What to produce | Exactly repeat the line that contains "wb.build('wall_body', wall_m, wl);", then every line after it up to and including the final line.

[Scripts that build scenes]

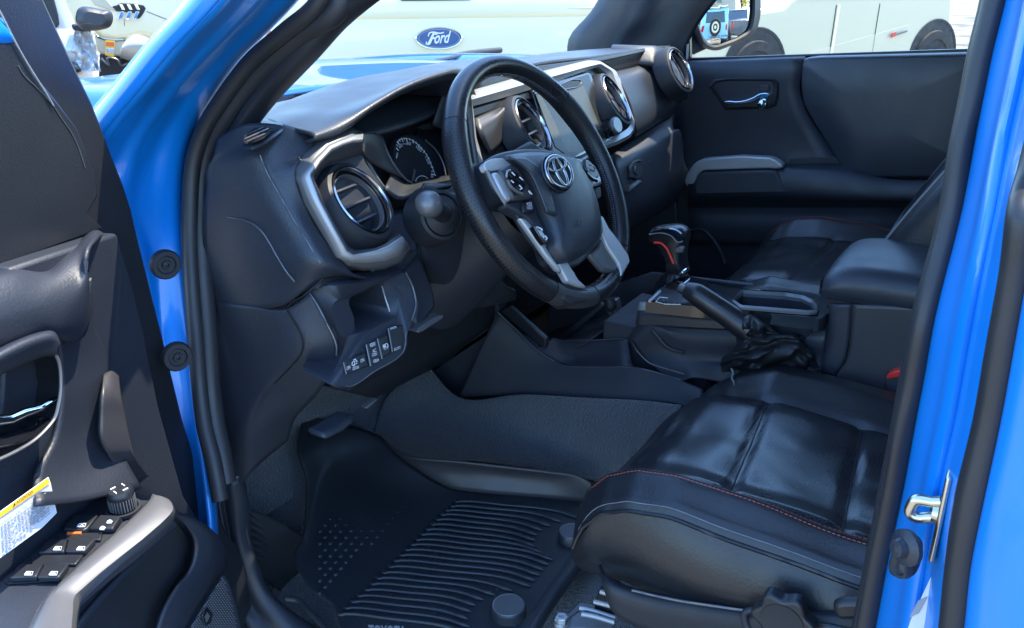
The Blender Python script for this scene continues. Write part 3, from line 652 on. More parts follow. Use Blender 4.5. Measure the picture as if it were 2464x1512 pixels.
# glove box, latch, lower dash
g0 = L('K', 'D.765', '1420,1180 1660,1010 1900,850 2010,790'); g0b = L('K', 'D.745', '1450,1270 1700,1110 1900,990 2020,930')
g1 = L('K', 'D.742', '1470,1330 1700,1180 1950,1010 2070,930'); g2 = L('K', 'D.76', '1530,1700 1760,1600 2000,1400 2110,1200'); g3 = L('K', 'D.80', '1500,1900 1800,1750 2060,1560 2150,1300')
surf('glove_box', [g0, g0b, g1, g2, g3], 'plastic', DB, n=6, sm=180)
gl = slab('glove_box_latch', L('K', 'D.735', '1600,1270 1700,1205 1740,1260 1740,1350 1690,1400 1610,1380'), V((0, .01, 0)), 'frame', DB, .003)
tube('latch_edge', L('K', 'D.732', '1602,1305 1600,1290 1700,1215 1712,1225'), .0022, 'dsilver', gl, k=6)
tube('latch_keyway', L('K', 'D.732', '1655,1270 1650,1310 1680,1345'), .002, 'dsilver', gl, k=6)
slab('latch_grip', L('K', 'D.73', '1620,1460 1700,1400 1735,1410 1720,1440 1640,1500 1610,1520'), V((0, .02, 0)), 'plastic', DB, .004)
for i, (x, y) in enumerate(((1780, 1230), (1905, 1130))): lathe('trim_screw', L('K', 'D.742', '%d,%d' % (x, y))[0], V((0, -1, 0)), [(.003, 0), (.002, .003), (0, .003)], 'matte', DB, 12)

# centre stack bezel: satin silver loop round the dark face
so_ = L('K', 'D.705', '100,590 560,455 900,365 1200,290 1290,272 1330,280 1480,372 1560,600 1650,840 1648,930 1610,1000 1500,1060 1380,1105 1100,1280 600,1500 200,1500 120,1000')
sm_ = L('K', 'D.690', '110,640 560,510 900,415 1200,330 1330,300 1440,370 1530,620 1645,850 1640,920 1600,975 1480,1035 1385,1075 1100,1250 600,1450 220,1450 140,1000')
si_ = L('K', 'D.697', '120,705 560,580 900,470 1200,365 1310,330 1390,400 1480,640 1590,860 1560,880 1500,930 1440,990 1360,1040 1100,1200 600,1400 260,1400 160,1000')
si2 = [p+V((0, .02, 0)) for p in si_]
ring('centre_bezel', [[p+V((0, .03, 0)) for p in so_], so_, sm_, si_, si2], 'silver', DB, 150, cap=False, sm=25, label='satin silver loop round the centre of the dash')
slab('centre_face', inset(si_, 1.02, V((0, .012, 0))), V((0, .03, 0)), 'brown', DB, 0)
# dark header above the left centre vent and pale blade beside it
slab('dark_header', L('K', 'D.700', '118,712 560,580 700,545 690,640 600,650 120,815'), V((0, .02, 0)), 'frame', DB, .003)
surf('vent_shoulder', [L('K', 'D.702', '130,825 330,740 600,650 640,690'), L('K', 'D.69', '180,950 330,850 450,720 560,690'), L('K', 'D.70', '280,1160 380,1060 400,920 500,760')], 'brown', DB, n=5)
# head unit
hu = L('K', 'D.690', '690,560 900,480 1215,385 1240,390 1270,480 1440,960 1450,1020 1370,1060 1150,1180 920,1250 860,1100')
HU = slab('head_unit', hu, V((0, .02, 0)), 'gloss', DB, .003)
slab('screen_glass', L('K', 'D.6885', '715,585 910,500 1215,400 1240,470 1330,760 1400,960 1350,1040 1130,1150 900,1220'), V((0, .001, 0)), 'screen', HU, 0, label='glossy head unit fascia')
slab('display', L('K', 'D.6875', '1010,570 1170,512 1190,560 1330,920 1180,980 1080,820'), V((0, .0006, 0)), 'screen2', HU, 0, label='switched-off touch display')
dslot = slab('disc_slot', L('K', 'D.6872', '960,505 1120,455 1140,470 1135,492 985,542 955,535'), V((0, .0006, 0)), 'gauge', HU, 0)
tube('slot_rim', L('K', 'D.687', '945,500 1120,452 1142,470 1137,495 985,545'), .0012, 'dsilver', dslot, k=6, n=3)
slab('display', L('K', 'D.6872', '720,600 760,590 900,860 1010,1130 1130,1150 1060,1200 905,1090 830,900'), V((0, .0006, 0)), 'screen2', HU, 0, label='left edge strip of the display')
kc = L('K', 'D.69', '1385,915')[0]
kn = lathe('volume_knob', kc, V((-.1, -1, .4)), [(.020, 0), (.019, .010), (.0165, .012), (.016, .024), (.014, .027), (0, .027)], 'gloss', HU, 36)
lathe('knob_ring', kc, V((-.1, -1, .4)), [(.0168, .020), (.0172, .023), (.0155, .0265)], 'dsilver', kn, 36)
slab('key_strip', L('K', 'D.686', '1340,1020 1380,1000 1395,1045 1355,1065'), V((0, .001, 0)), 'frame', HU, 0)
text('CLOCK', *L('K', 'D.685', '1350,1052 1388,1036 1346,1034'), 'white', HU)
vent('air_vent', P(1477, 242, 'D.682'), .0475, 33, 12, vane=[(-.85, .10), (-.4, .12), (0, -.05), (.4, -.45), (.65, -.72)], parent=DB)
vent('air_vent', P(1275, 306, 'D.682'), .047, 33, 12, slats=2, parent=DB)

# ---- binnacle hood over the gauges
b0 = L('o', 'Y.90', '600,295 638,271 828,200 952,177 1063,157 1130,150 1180,158')
b1 = L('o', 'Y.83', '640,290 690,268 850,210 965,180 1068,160 1125,158 1165,172')
b2 = L('o', 'Y.76', '690,310 740,285 875,240 972,200 1066,172 1115,170 1150,190')
b3 = L('o', 'Y.705', '757,332 820,310 900,254 978,210 1052,185 1095,178 1130,205')
b4 = [p+V((0, .012, -.010)) for p in b3]
b5 = [p+V((0, .13, -.02)) for p in b3]
b4[0] = b3[0]+V((0, .006, -.003)); b5[0] = b3[0]+V((0, .015, -.006)); b5[1] = b3[1]+V((0, .05, -.01))
surf('binnacle_hood', [[p+V((0, .05, -.03)) for p in b0], b0, b1, b2, b3, b4, b5], 'soft', DB, n=8, nrow=6, sm=180)
# hood cheek, right: falls to the bezel
surf('binnacle_cheek', [L('o', 'D.70', '1090,180 1130,200 1150,240'), L('o', 'D.72', '1060,240 1110,262 1140,300'), L('o', 'D.74', '1040,300 1100,330 1150,360')], 'matte', DB, n=5)
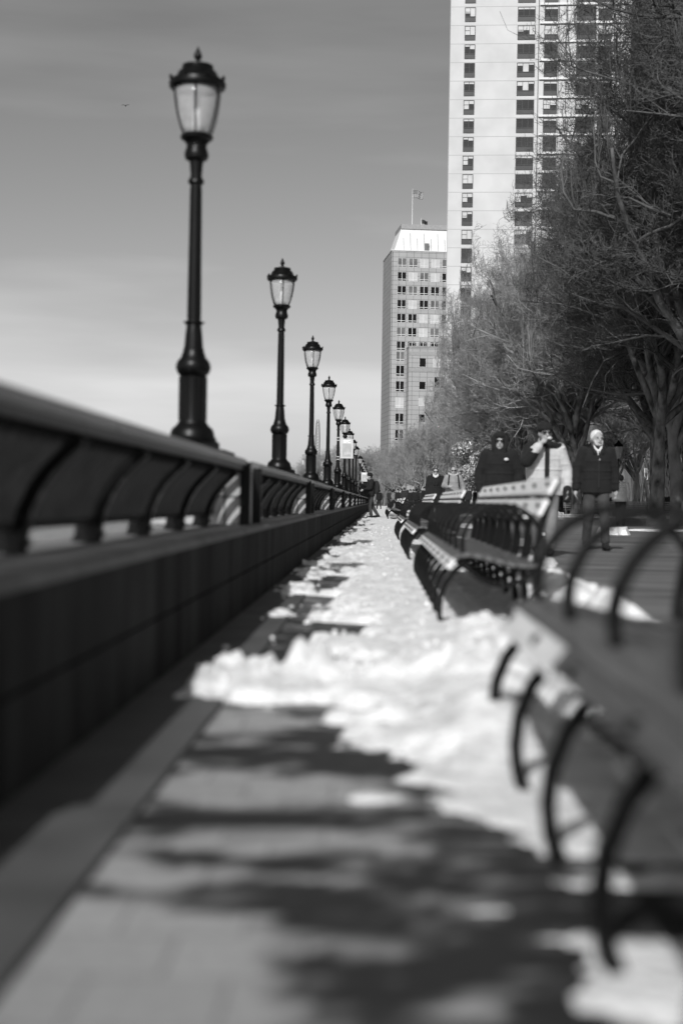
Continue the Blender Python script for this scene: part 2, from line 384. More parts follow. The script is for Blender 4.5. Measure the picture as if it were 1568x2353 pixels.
# ------------------------------------------------------------------ river wall
S = 8.61; Z1 = 9.90                       # lamp pitch and the first lamp
def lampy(k): return Z1 + S*(k-1)
WX = -.82                                  # the wall's walkway face
PIERS = [lampy(k)-.28 for k in range(0, 21)]
CURVE = [(-1.15, .50), (-1.145, .56), (-1.122, .65), (-1.09, .72), (-1.047, .785), (-1.0, .835), (-.945, .885)]
wl = thing('river_wall', 'long low dark granite parapet wall along the esplanade', 'wall')
wb = MB(); cp = MB()
ends = [-8.0] + [lampy(k)-2.0 for k in range(1, 22)] + [200]
for a_, b_ in zip(ends[:-1], ends[1:]):
    wb.box(-1.36, WX, a_+.006, b_-.006, -.02, .222)
    wb.box(-1.36, WX-.004, a_+.006, b_-.006, .232, .460)
wb.box(-1.355, WX-.03, -8, 200, -.02, .457)
cp.v = []; 
prof = [(-1.38, .462), (-1.38, .490), (WX-.03, .504), (WX-.006, .496), (WX+.002, .478), (WX+.002, .462)]
vs = [(x, -8.0, z) for x, z in prof] + [(x, 200.0, z) for x, z in prof]
cp.add(vs, [(i, (i+1) % 6, 6+(i+1) % 6, 6+i) for i in range(6)] + [tuple(range(5, -1, -1)), tuple(range(6, 12))])
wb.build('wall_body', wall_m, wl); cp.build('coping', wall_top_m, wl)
ORD = ['nearest', 'second', 'third', 'fourth', 'fifth', 'sixth', 'seventh', 'eighth', 'ninth', 'tenth', 'eleventh', 'twelfth', 'thirteenth', 'fourteenth', 'fifteenth', 'sixteenth', 'seventeenth', 'eighteenth', 'nineteenth', 'twentieth']
def near_of(k): return ORD[k]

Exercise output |
wb.build('wall_body', wall_m, wl); cp.build('coping', wall_top_m, wl)
ORD = ['nearest', 'second', 'third', 'fourth', 'fifth', 'sixth', 'seventh', 'eighth', 'ninth', 'tenth', 'eleventh', 'twelfth', 'thirteenth', 'fourteenth', 'fifteenth', 'sixteenth', 'seventeenth', 'eighteenth', 'nineteenth', 'twentieth']
def near_of(k): return ORD[k]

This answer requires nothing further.